>> Start

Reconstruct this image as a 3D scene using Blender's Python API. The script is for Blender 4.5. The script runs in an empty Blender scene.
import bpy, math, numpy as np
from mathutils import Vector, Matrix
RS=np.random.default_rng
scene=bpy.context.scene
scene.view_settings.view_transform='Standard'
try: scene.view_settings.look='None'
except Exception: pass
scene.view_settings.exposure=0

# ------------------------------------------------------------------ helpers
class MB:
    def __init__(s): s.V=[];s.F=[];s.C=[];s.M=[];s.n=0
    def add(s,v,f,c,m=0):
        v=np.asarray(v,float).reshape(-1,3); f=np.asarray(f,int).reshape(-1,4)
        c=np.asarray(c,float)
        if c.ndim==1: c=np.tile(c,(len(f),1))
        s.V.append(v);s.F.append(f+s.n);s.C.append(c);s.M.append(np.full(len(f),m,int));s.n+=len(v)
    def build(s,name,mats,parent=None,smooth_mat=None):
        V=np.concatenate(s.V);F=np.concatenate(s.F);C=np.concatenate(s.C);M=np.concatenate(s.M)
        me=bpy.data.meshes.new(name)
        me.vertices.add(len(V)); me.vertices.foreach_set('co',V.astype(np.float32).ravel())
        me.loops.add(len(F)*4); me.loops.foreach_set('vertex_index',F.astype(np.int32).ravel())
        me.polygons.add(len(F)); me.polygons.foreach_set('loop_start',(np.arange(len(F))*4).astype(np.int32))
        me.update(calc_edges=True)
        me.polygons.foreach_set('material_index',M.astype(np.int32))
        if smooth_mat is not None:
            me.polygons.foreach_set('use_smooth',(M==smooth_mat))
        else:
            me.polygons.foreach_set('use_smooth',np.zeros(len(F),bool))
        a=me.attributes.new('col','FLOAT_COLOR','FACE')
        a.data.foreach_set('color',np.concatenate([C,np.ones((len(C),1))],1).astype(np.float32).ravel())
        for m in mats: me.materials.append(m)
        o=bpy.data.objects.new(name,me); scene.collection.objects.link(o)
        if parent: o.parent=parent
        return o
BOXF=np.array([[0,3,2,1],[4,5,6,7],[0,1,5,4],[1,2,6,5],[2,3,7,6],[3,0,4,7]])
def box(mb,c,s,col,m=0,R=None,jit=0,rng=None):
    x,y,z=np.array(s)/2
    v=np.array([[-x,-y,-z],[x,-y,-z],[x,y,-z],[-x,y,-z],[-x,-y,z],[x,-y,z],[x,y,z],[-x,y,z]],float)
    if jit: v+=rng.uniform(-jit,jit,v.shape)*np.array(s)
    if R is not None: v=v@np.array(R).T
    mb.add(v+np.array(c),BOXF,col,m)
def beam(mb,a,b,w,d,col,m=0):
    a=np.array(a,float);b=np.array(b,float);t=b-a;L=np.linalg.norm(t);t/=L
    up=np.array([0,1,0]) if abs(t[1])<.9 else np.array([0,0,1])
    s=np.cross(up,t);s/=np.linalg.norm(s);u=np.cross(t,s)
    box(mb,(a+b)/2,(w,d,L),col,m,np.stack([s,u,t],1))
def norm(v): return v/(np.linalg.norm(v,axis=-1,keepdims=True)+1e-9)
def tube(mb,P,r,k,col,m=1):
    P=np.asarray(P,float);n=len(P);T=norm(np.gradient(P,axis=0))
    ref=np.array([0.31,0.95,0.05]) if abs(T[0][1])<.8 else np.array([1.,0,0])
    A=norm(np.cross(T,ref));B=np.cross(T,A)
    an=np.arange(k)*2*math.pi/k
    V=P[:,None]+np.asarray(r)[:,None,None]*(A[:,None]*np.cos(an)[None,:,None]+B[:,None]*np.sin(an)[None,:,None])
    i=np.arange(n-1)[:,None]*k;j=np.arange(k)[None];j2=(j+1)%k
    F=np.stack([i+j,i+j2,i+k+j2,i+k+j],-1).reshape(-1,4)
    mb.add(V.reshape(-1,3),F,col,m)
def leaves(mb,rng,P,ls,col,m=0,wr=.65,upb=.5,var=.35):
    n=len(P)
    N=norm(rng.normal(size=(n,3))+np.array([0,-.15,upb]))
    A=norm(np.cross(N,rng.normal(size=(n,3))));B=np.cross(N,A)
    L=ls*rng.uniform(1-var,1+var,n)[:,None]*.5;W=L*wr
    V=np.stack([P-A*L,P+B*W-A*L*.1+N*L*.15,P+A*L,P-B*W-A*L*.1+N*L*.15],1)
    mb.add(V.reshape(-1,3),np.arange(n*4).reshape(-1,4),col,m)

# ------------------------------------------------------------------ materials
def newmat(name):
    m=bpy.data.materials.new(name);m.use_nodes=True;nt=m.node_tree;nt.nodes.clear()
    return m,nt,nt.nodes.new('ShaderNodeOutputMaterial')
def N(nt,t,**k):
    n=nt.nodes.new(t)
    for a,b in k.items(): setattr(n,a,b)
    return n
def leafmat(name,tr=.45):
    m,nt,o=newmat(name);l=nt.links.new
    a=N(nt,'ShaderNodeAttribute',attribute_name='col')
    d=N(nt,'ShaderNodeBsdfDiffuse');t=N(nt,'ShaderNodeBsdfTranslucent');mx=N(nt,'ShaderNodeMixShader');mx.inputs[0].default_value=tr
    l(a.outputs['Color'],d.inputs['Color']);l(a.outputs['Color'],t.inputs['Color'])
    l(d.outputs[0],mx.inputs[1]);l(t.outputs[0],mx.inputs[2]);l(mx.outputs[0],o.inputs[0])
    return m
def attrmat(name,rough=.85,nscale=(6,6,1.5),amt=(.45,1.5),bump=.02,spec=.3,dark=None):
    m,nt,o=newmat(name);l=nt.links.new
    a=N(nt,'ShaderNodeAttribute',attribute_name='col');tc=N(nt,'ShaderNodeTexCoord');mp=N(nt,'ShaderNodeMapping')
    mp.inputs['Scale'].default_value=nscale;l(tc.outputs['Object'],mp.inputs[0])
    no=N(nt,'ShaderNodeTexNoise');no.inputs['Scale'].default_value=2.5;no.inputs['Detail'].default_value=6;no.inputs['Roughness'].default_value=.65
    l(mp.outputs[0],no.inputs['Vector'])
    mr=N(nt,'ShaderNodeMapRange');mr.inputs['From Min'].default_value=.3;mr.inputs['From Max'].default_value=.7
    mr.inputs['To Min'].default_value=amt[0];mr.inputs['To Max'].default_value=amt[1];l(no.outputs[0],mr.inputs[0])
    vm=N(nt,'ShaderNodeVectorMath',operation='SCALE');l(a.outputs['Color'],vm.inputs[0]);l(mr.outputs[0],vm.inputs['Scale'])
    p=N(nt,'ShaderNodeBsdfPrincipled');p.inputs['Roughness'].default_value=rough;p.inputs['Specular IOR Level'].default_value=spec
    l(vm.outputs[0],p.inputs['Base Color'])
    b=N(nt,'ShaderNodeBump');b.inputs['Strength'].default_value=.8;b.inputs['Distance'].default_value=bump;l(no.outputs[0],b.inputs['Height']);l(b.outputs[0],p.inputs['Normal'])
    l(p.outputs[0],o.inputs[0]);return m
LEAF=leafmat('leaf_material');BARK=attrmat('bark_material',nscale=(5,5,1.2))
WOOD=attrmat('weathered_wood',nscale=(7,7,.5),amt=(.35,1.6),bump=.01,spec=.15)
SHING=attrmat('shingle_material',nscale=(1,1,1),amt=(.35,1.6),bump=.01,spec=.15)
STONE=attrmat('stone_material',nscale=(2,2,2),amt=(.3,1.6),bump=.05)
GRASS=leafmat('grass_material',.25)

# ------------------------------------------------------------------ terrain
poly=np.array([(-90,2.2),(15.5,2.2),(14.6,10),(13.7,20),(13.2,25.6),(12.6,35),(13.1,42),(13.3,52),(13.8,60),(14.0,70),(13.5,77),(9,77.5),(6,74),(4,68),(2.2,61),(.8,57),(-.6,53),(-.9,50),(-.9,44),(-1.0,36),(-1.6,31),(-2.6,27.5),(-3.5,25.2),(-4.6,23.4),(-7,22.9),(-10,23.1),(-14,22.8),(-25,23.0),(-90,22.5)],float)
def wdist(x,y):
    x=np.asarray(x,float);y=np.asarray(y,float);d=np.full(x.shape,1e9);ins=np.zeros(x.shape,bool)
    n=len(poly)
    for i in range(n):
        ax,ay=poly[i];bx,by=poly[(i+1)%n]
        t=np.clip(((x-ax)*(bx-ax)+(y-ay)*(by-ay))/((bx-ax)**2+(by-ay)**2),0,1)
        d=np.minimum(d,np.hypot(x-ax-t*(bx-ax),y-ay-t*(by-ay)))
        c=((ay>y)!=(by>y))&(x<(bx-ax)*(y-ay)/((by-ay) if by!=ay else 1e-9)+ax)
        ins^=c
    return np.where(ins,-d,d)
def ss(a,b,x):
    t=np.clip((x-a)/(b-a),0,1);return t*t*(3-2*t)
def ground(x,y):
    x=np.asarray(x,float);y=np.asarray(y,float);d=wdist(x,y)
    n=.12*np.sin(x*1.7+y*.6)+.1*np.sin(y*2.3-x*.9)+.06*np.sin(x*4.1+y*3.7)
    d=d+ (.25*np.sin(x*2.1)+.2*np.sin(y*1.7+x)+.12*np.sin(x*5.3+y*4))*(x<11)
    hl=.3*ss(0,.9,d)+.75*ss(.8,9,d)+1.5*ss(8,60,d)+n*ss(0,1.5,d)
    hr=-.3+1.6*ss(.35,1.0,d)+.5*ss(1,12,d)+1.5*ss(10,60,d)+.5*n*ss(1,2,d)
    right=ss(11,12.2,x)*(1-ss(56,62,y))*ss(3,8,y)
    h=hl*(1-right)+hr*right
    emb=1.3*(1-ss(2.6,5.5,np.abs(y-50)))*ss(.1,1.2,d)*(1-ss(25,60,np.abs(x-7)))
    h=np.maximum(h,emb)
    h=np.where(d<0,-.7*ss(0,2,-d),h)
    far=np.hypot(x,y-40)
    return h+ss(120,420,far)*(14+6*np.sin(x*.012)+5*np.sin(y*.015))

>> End

● **What you should do**
Please give an exact restatement of only the lines from the beginning of the material above to the line with "scene.view_settings.exposure=0", inclusive.

● **Response for this exercise**
Reconstruct this image as a 3D scene using Blender's Python API. The script is for Blender 4.5. The script runs in an empty Blender scene.
import bpy, math, numpy as np
from mathutils import Vector, Matrix
RS=np.random.default_rng
scene=bpy.context.scene
scene.view_settings.view_transform='Standard'
try: scene.view_settings.look='None'
except Exception: pass
scene.view_settings.exposure=0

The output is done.